History of advertising: No 110: The Hathaway man's eyepatch

It was just a spur-of-the-moment thing.

History of advertising: No 110: The Hathaway man's eyepatch

David Ogilvy, on his way to a photo shoot for his new shirt-maker client, stopped off at a New York drugstore to buy a few 50 cent black eyepatches – and unwittingly blazed the trail for a new style of advertising.

It was 1951, and Ogilvy’s client was CF Hathaway, a small shirt-maker from Maine. The company, having never advertised before, was planning to spend just $30,000 to compete with much better-known brands.

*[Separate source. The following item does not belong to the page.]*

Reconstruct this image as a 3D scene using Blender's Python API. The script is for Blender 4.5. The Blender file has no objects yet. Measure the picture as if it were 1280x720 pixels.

Ellerton Jette, Hathaway’s president, admitted Ogilvy would never get rich handling his account – but he promised he would never fire the agency or change any copy.

Ogilvy knew he must do something unorthodox. Although he had toyed with the idea of using an eyepatch as part of the campaign, it wasn’t uppermost in his mind.

Handing over the eyepatches to the photographer, Ogilvy told him: "Just shoot a couple of these to humour me. Then, I’ll go away and you can do the serious job."

Later, having seen the results, Ogilvy admitted: "We knew we’d got something."

Without the eyepatch, the Hathaway campaign would have been a simple example of shirt advertising with a well-dressed man shot against an opulent background.

With the eyepatch, the ads had what Ogilvy called "story appeal", arousing reader curiosity. How, they wondered, had the man lost his eye?

The ad’s impact was immediate. Its first insertion in The New Yorker cost just $3,176. Within a week, every Hathaway shirt in the city was sold.

Ogilvy claimed to have been bemused by it all. He said of the eyepatch: "For some reason I’ve never known, it made Hathaway instantly famous. Perhaps, more to the point, it made me instantly famous."